* **SOURCE DATA**
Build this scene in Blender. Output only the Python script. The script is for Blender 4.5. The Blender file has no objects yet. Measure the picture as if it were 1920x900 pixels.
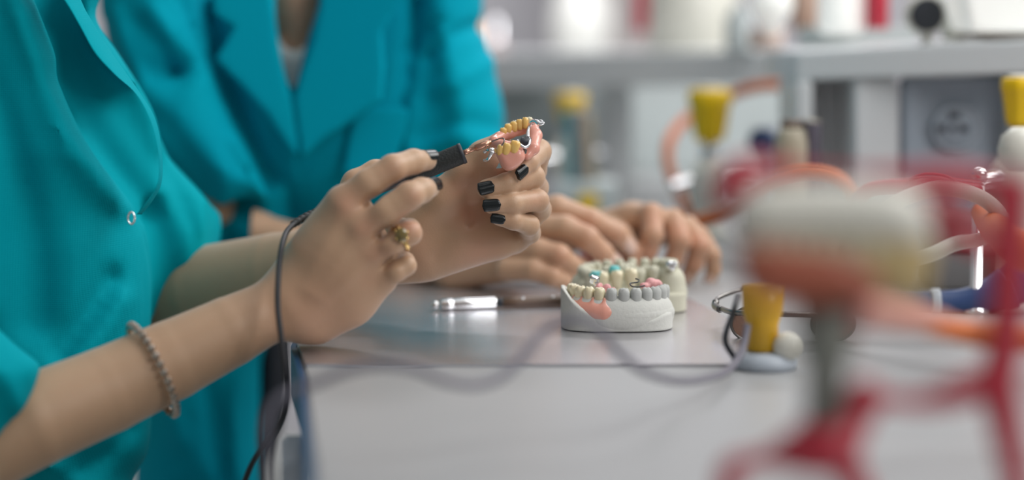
import bpy, bmesh, math, random
import numpy as np
from mathutils import Vector, Matrix
random.seed(7); np.random.seed(7)
SC = bpy.context.scene
COL = SC.collection

# ------------------------------------------------------------------ camera, light, exposure
FPX = 3733.0                      # 70 mm lens on a 36 mm sensor, 1920 px wide
PITCH = math.atan(390/FPX)
TZ = 0.90                         # bench top height
CH = TZ + 0.1783                  # camera height
cam_d = bpy.data.cameras.new('camera'); cam = bpy.data.objects.new('camera', cam_d); COL.objects.link(cam)
cam.location = (0, 0, CH); cam.rotation_euler = (math.pi/2-PITCH, 0, 0)
cam_d.lens = 70; cam_d.sensor_width = 36; cam_d.clip_start = 0.02
cam_d.dof.use_dof = True; cam_d.dof.focus_distance = 1.165; cam_d.dof.aperture_fstop = 2.2
SC.camera = cam
SC.view_settings.view_transform = 'Standard'; SC.view_settings.look = 'None'
SC.view_settings.exposure = -0.38; SC.view_settings.gamma = 1; SC.view_settings.use_curve_mapping = False
wd = bpy.data.worlds.new('world'); SC.world = wd; wd.use_nodes = True
wd.node_tree.nodes['Background'].inputs[0].default_value = (0.97, 0.985, 1.0, 1)
wd.node_tree.nodes['Background'].inputs[1].default_value = 0.36

def area(name, loc, target, sx, sy, power, col=(1, 1, 1)):
    l = bpy.data.lights.new(name, 'AREA'); l.shape = 'RECTANGLE'; l.size = sx; l.size_y = sy; l.energy = power; l.color = col
    o = bpy.data.objects.new(name, l); COL.objects.link(o); o.location = loc
    o.rotation_euler = (Vector(target)-Vector(loc)).to_track_quat('-Z', 'Y').to_euler()
    return o
area('window_daylight', (1.5, 1.9, 2.3), (-0.1, 1.2, 0.95), 1.3, 1.0, 31, (1, 0.99, 0.97))
area('ceiling_and_fill_light', (0.0, 1.0, 2.7), (0, 1.2, 0.9), 1.2, 1.2, 5, (0.97, 1, 1))

# ------------------------------------------------------------------ coordinates
CP, SP = math.cos(PITCH), math.sin(PITCH)
def cw(X, Y, Z):                   # camera space (right, up, depth) -> world
    return Vector((X, Z*CP + Y*SP, CH - Z*SP + Y*CP))
def cvec(X, Y, Z):
    return Vector((X, Z*CP + Y*SP, -Z*SP + Y*CP))
def C3(px, py, D): return np.array([(px-960)/FPX*D, (450-py)/FPX*D, D])
def W(px, py, D): return cw(*C3(px, py, D))
def depth_on(px, py, z=0.0):
    u = (450-py)/FPX
    return (CH-TZ-z)/(SP-u*CP)
def TP(px, py, z=0.0): return W(px, py, depth_on(px, py, z))

# ------------------------------------------------------------------ objects and tags
def tag(o, label, cat, group=None, kind=None):
    if label: o['label'] = label
    if cat: o['category'] = cat
    if group: o['group'] = group
    if kind: o['kind'] = kind
    return o
def empty(name, loc, label, cat, group=None):
    o = bpy.data.objects.new(name, None); COL.objects.link(o); o.location = loc; o.empty_display_size = 0.02
    return tag(o, label, cat, group)
def link(name, me, mat, parent=None, smooth=True, label=None):
    if smooth: me.polygons.foreach_set('use_smooth', [True]*len(me.polygons))
    if mat: me.materials.append(mat)
    o = bpy.data.objects.new(name, me); COL.objects.link(o)
    if parent is not None:
        o.parent = parent; bpy.context.view_layer.update()
        p = parent; off = Vector((0, 0, 0))
        while p is not None: off += p.location; p = p.parent
        o.location = -off               # mesh data is in world coordinates
    if label: o['label'] = label
    return o
def struct(o): o['kind'] = 'structure'; return o
def pymesh(name, vs, fs):
    me = bpy.data.meshes.new(name); me.from_pydata([tuple(v) for v in vs], [], fs); me.update(); return me

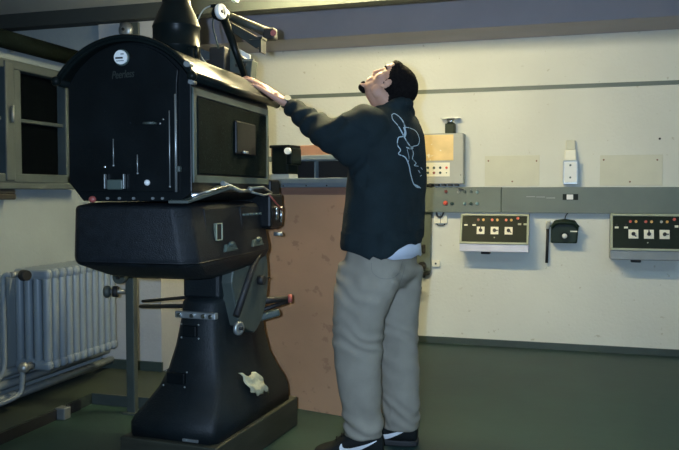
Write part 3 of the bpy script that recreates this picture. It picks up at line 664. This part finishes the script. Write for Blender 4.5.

* **WHAT TO PRODUCE**
Each line of the data is to be duplicated exactly; pictures stay out of the copy.

* **ANSWER TO THE TASK**
Build this scene in Blender. Output only the Python script. The script is for Blender 4.5. The Blender file has no objects yet. Measure the picture as if it were 1920x900 pixels.
import bpy, bmesh, math, random
import numpy as np
from mathutils import Vector, Matrix
random.seed(7); np.random.seed(7)
SC = bpy.context.scene
COL = SC.collection

# ------------------------------------------------------------------ camera, light, exposure
FPX = 3733.0                      # 70 mm lens on a 36 mm sensor, 1920 px wide
PITCH = math.atan(390/FPX)
TZ = 0.90                         # bench top height
CH = TZ + 0.1783                  # camera height
cam_d = bpy.data.cameras.new('camera'); cam = bpy.data.objects.new('camera', cam_d); COL.objects.link(cam)
cam.location = (0, 0, CH); cam.rotation_euler = (math.pi/2-PITCH, 0, 0)
cam_d.lens = 70; cam_d.sensor_width = 36; cam_d.clip_start = 0.02
cam_d.dof.use_dof = True; cam_d.dof.focus_distance = 1.165; cam_d.dof.aperture_fstop = 2.2
SC.camera = cam
SC.view_settings.view_transform = 'Standard'; SC.view_settings.look = 'None'
SC.view_settings.exposure = -0.38; SC.view_settings.gamma = 1; SC.view_settings.use_curve_mapping = False
wd = bpy.data.worlds.new('world'); SC.world = wd; wd.use_nodes = True
wd.node_tree.nodes['Background'].inputs[0].default_value = (0.97, 0.985, 1.0, 1)
wd.node_tree.nodes['Background'].inputs[1].default_value = 0.36

def area(name, loc, target, sx, sy, power, col=(1, 1, 1)):
    l = bpy.data.lights.new(name, 'AREA'); l.shape = 'RECTANGLE'; l.size = sx; l.size_y = sy; l.energy = power; l.color = col
    o = bpy.data.objects.new(name, l); COL.objects.link(o); o.location = loc
    o.rotation_euler = (Vector(target)-Vector(loc)).to_track_quat('-Z', 'Y').to_euler()
    return o
area('window_daylight', (1.5, 1.9, 2.3), (-0.1, 1.2, 0.95), 1.3, 1.0, 31, (1, 0.99, 0.97))
area('ceiling_and_fill_light', (0.0, 1.0, 2.7), (0, 1.2, 0.9), 1.2, 1.2, 5, (0.97, 1, 1))

# ------------------------------------------------------------------ coordinates
CP, SP = math.cos(PITCH), math.sin(PITCH)
def cw(X, Y, Z):                   # camera space (right, up, depth) -> world
    return Vector((X, Z*CP + Y*SP, CH - Z*SP + Y*CP))
def cvec(X, Y, Z):
    return Vector((X, Z*CP + Y*SP, -Z*SP + Y*CP))
def C3(px, py, D): return np.array([(px-960)/FPX*D, (450-py)/FPX*D, D])
def W(px, py, D): return cw(*C3(px, py, D))
def depth_on(px, py, z=0.0):
    u = (450-py)/FPX
    return (CH-TZ-z)/(SP-u*CP)
def TP(px, py, z=0.0): return W(px, py, depth_on(px, py, z))

# ------------------------------------------------------------------ objects and tags
def tag(o, label, cat, group=None, kind=None):
    if label: o['label'] = label
    if cat: o['category'] = cat
    if group: o['group'] = group
    if kind: o['kind'] = kind
    return o
def empty(name, loc, label, cat, group=None):
    o = bpy.data.objects.new(name, None); COL.objects.link(o); o.location = loc; o.empty_display_size = 0.02
    return tag(o, label, cat, group)
def link(name, me, mat, parent=None, smooth=True, label=None):
    if smooth: me.polygons.foreach_set('use_smooth', [True]*len(me.polygons))
    if mat: me.materials.append(mat)
    o = bpy.data.objects.new(name, me); COL.objects.link(o)
    if parent is not None:
        o.parent = parent; bpy.context.view_layer.update()
        p = parent; off = Vector((0, 0, 0))
        while p is not None: off += p.location; p = p.parent
        o.location = -off               # mesh data is in world coordinates
    if label: o['label'] = label
    return o
def struct(o): o['kind'] = 'structure'; return o
def pymesh(name, vs, fs):
    me = bpy.data.meshes.new(name); me.from_pydata([tuple(v) for v in vs], [], fs); me.update(); return me

Write part 3 of the bpy script that recreates this picture. It picks up at line 664. This part finishes the script. Write for Blender 4.5.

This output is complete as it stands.